When it comes to funding, regulatory focus has increased on banks that rely too much on short term or volatile funding sources to fund asset growth. This spills into over use of wholesale funding sources such as brokered CDs and FHLB Advances, as well as holding securities that are less liquid. The lesson learned from the crisis is that when markets and banks deteriorate, they lose access to wholesale funding and less liquid securities are more difficult to sell or borrow against. This can lead to added liquidity pressure, so banks that choose to run outside of the norm in this area can expect additional scrutiny and should have robust contingency plans that have been thoroughly tested. In addition, all banks should have enough short term liquidity to offset outflows even under acute short term stress environments.

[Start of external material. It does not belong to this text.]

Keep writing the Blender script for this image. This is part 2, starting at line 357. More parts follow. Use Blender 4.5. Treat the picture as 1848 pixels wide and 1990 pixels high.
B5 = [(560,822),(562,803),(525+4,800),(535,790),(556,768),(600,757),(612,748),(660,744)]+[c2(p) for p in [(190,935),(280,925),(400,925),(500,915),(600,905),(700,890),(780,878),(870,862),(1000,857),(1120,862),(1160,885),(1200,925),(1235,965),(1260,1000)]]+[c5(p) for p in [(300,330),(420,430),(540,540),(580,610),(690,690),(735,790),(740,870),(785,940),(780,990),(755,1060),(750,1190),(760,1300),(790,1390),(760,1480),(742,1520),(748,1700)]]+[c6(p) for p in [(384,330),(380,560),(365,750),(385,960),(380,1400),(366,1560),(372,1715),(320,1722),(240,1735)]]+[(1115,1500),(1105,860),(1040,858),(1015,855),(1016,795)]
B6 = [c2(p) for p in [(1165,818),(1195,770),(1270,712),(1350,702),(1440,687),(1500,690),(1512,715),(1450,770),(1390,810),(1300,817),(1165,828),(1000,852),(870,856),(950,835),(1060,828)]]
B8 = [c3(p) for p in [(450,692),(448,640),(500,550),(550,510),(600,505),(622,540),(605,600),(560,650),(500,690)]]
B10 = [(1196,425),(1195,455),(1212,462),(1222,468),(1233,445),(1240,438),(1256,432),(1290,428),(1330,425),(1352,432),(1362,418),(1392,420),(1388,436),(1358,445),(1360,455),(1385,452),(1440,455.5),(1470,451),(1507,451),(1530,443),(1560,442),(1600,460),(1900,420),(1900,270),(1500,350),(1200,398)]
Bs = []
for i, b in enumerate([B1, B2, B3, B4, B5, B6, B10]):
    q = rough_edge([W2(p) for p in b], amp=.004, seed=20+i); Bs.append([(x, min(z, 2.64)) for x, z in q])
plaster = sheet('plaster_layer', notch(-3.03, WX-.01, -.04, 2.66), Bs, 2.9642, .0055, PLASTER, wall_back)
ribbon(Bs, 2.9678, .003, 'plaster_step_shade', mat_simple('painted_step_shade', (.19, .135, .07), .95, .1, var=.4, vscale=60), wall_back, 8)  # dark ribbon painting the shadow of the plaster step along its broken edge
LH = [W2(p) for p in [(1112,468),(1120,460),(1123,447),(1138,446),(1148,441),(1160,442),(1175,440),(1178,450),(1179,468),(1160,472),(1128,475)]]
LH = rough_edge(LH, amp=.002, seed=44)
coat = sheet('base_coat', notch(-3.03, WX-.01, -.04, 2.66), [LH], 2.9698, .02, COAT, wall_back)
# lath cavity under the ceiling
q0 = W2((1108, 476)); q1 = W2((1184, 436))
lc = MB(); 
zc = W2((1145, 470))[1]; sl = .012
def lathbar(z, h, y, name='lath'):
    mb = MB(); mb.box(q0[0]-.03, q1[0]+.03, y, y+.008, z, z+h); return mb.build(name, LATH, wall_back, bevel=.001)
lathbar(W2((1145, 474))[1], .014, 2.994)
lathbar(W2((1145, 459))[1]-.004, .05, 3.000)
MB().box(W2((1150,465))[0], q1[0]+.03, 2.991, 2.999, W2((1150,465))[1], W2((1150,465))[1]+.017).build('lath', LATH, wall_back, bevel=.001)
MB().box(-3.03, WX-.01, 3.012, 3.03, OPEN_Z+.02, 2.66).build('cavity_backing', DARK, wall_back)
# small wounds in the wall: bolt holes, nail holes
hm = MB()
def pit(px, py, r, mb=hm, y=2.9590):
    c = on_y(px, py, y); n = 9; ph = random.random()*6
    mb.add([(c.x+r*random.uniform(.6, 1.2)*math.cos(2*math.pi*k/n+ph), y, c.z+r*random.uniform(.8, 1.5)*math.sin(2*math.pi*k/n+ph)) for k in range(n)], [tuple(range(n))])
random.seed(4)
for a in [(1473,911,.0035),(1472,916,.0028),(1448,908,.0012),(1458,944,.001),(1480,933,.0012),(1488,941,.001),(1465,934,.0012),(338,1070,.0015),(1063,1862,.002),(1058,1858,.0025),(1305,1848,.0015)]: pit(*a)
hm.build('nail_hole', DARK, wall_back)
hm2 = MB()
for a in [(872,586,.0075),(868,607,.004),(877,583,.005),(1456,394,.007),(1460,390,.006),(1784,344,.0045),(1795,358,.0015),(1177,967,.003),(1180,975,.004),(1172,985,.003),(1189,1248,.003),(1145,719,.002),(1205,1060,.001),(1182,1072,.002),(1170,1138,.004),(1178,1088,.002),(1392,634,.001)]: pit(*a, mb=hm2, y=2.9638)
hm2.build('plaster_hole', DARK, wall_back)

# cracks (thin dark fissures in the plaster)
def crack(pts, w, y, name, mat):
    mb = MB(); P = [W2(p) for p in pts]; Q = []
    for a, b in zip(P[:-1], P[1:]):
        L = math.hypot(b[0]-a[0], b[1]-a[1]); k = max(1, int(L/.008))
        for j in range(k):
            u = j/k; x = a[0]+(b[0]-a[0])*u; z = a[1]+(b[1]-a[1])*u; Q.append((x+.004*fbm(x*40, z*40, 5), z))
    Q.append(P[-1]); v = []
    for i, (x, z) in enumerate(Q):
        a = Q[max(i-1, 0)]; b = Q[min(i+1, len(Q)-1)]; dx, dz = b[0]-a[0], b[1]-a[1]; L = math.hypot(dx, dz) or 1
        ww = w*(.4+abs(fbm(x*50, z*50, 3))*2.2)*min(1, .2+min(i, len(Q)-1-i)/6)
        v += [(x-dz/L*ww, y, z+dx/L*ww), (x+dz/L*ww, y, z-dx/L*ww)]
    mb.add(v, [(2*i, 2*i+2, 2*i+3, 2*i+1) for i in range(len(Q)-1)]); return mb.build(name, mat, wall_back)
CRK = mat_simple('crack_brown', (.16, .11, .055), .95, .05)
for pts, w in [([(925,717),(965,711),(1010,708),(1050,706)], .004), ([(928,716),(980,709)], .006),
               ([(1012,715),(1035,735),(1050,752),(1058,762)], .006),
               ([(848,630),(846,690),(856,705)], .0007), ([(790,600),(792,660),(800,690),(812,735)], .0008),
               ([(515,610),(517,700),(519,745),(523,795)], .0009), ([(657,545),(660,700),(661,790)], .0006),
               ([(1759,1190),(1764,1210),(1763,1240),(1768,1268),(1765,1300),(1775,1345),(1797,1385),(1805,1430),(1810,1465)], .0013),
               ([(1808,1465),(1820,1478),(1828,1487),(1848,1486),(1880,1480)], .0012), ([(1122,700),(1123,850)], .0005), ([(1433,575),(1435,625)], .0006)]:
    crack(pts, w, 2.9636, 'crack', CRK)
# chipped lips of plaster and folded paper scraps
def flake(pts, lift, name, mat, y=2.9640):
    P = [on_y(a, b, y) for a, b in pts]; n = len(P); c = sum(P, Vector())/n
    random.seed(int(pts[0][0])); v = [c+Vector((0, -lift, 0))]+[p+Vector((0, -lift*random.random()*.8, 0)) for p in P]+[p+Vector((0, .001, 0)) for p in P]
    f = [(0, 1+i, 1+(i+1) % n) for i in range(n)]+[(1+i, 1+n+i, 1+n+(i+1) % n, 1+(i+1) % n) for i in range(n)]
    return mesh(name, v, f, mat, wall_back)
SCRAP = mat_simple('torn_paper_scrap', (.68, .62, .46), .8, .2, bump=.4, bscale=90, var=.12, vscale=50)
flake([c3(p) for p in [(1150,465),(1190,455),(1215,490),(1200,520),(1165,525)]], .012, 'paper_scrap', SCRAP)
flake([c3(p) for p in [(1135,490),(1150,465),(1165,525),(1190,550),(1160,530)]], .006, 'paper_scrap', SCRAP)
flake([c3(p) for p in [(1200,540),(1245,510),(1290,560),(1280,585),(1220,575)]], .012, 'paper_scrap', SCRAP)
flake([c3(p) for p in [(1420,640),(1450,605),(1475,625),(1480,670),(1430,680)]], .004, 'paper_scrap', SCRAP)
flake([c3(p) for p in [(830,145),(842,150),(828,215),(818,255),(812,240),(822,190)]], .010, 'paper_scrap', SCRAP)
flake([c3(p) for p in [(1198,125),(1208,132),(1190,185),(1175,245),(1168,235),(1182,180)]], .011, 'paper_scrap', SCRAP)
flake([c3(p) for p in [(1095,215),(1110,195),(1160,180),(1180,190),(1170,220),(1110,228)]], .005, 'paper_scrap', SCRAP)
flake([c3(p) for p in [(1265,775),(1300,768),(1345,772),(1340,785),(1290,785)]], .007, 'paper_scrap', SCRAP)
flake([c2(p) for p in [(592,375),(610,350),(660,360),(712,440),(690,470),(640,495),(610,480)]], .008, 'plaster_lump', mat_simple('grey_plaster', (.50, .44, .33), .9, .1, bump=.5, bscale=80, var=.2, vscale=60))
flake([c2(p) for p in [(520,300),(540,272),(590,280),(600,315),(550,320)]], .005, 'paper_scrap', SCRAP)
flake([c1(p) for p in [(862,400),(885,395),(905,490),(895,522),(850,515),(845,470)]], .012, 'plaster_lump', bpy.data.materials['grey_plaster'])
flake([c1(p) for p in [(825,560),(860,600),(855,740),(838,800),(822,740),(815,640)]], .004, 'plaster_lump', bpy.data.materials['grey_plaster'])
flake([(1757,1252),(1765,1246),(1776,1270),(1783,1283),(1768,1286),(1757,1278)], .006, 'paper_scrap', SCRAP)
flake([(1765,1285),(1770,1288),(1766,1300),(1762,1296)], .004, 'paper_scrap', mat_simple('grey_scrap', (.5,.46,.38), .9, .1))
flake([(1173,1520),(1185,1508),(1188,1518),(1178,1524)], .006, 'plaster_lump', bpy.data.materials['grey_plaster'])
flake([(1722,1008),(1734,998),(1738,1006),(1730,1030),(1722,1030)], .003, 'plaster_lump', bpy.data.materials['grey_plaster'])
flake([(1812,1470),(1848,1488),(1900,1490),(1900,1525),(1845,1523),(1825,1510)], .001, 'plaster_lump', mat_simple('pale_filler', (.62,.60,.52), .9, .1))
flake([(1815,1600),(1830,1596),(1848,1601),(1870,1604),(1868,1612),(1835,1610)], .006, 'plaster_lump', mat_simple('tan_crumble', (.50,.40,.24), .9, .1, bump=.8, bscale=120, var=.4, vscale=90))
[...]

Another area regulatory agencies have sharpened their focus is on loan loss reserves. This was in part driven by the accounting rules that did not allow banks to save for a rainy day and the resulting negative impact to capital that resulting charge offs created when they occurred (increased the spiral into insolvency for many institutions). All of these factors have led regulators to push for a revised accounting model for reserves that would supplement capital cushions and be more forward looking. We have heard many issues from many community banks around the shifting nature of reserve adequacy and this is one area that will likely remain in flux as using forward projections is an inherently difficult problem to solve when loans come in so many flavors and structures. Bankers have indicated that even when they receive new appraisals where the ink is still wet, they have been required in some cases to set aside additional reserves (due to downward trends or projected future weakness in the credit). Our advice is to focus more efforts on the underlying (and global) cashflows of your problem (and all) loans than the value of the collateral, when preparing for your next exam.
The good news is that the regulatory agencies are acutely aware that community bankers in particular react strongly to regulatory criticism and change their behaviors quickly. They also know that actions on both the policy side and on-site examinations strongly influence bank behavior and appetite for taking risk, which can lead to the proverbial brakes getting slammed on lending. That awareness is leading to changes that include more transparency; extending timelines to correct issues; more frequent communication with banks; increased efforts to enhance risk management processes in the industry; a desire to improve consistency and continuity in supervision; and a shift to evaluate bank risk profiles using more forward looking analysis to uncover developing migration trends that can be more quickly addressed with a targeted exam (and a specific area of focus).
Regardless of the number of stars, bank management teams and regulators have a symbiotic relationship that is built into the fabric of the industry. Learning how to work together better and communicating more effectively in times of crisis is a good idea.